“Behavioral Judo” – Don’t Stop at the Minimum Auto-enrollment

November 15, 2010

I never practiced Judo but I’ve been on the receiving end where I said, “What just happened here?  Why am I flat on my back on the mat?”  That is what happens when you are the mother of three boys!  Judo practitioners use the opponent’s motion to keep them going in the direction they are going and in the case, take them down to win a match.

[YouTube video: Judo Match ]

Sometimes continuing in the same direction is not a bad thing, of course, if the direction is somewhere you want to go.  It is not unlike a “good” habit.  A good habit most of us have is to wake up in the morning and brush our teeth.  We do it automatically without thinking.

In terms of finances, many people have already been nudged in the right direction by a simple auto-enrollment in the 401(k) when they started with their companies.  Once this gets started, it is kind of a behavioral judo since many employers only have the contribution rate set at about 2%,  employees don’t even notice it and every month they make their needed retirement contribution.

Here’s where you may want to use the same philosophy and continue to move in the direction you are going.  Stop and think for a minute.  Do you think that a 2% 401(k) investment rate is going to be enough for you to retire someday?  Probably not.  In terms of your financial goals at retirement, the gentle nudge you are getting from your employer should only be the start.  There are two reasons you might want to examine your contribution rate.

If you only stick with the minimum, you may be missing out.  First of all many companies still have matching contributions, many will match 25 – 50% of contributions up to 6% of salary saved.  So if you are only saving 2%, you are missing out on free money.  Here is an example:

Using a salary of $40,000 and earnings in account of 7%

6% savings $2400 per year

2% savings $800 per year

Company match at 25 cents per dollar up to 6% = $600

Company match at 25 cents per dollar up at 2% = $200

Loss by not saving up to full match: $400 per year

What else are you losing by letting yourself stick with the auto-enrollment?  You are also losing the value of your own retirement savings contributions.  Let’s compare calculations if you were able to save 10% with a company match versus sticking forever to the 2% savings.

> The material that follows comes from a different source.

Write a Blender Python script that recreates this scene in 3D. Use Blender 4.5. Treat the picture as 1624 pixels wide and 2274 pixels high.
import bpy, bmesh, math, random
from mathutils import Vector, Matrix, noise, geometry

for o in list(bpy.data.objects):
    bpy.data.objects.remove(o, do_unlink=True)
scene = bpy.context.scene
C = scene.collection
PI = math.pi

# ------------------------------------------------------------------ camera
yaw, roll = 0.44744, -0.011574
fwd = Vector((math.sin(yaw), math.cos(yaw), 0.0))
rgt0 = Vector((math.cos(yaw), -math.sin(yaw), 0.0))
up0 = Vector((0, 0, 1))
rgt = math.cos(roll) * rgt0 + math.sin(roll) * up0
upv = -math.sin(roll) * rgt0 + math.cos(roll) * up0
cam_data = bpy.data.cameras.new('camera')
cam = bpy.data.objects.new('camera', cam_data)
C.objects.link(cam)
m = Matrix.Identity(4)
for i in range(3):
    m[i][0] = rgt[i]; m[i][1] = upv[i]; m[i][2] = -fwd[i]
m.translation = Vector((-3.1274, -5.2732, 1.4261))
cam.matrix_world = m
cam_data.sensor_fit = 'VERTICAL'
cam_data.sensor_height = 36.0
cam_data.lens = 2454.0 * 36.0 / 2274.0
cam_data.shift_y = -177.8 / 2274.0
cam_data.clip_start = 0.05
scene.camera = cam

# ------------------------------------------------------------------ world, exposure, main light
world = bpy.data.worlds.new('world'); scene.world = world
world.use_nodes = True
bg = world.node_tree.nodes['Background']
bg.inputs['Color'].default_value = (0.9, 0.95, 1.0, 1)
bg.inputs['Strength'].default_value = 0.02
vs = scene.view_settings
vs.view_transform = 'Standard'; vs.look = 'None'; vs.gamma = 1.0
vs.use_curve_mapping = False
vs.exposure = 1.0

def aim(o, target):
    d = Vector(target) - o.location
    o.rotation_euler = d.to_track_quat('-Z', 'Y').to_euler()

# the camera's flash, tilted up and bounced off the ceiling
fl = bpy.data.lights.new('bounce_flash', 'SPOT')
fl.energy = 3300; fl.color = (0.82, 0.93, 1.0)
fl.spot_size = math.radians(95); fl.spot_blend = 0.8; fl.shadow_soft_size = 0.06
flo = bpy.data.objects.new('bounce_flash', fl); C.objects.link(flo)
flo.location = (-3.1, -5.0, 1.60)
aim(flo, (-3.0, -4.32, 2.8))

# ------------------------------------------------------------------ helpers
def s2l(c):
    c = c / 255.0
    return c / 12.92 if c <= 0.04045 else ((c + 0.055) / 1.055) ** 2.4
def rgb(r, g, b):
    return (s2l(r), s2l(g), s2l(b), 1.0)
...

Same salary and rate assumptions as above

The Saver at 2% of income with company match at 25 cents per dollar:

In 30 years they would have $121,997

The Saver at 10% of income with company match at 25 cents per dollar:

In 30 years they would have $467,656

Who would you rather be?  You might not practice the martial art of Judo but seriously, you can still use the concept yourself.  Ask yourself what direction are you going and then nudge yourself by increasing your contributions from time to time in increments that work for you.  You can painlessly make savings one of those good habits.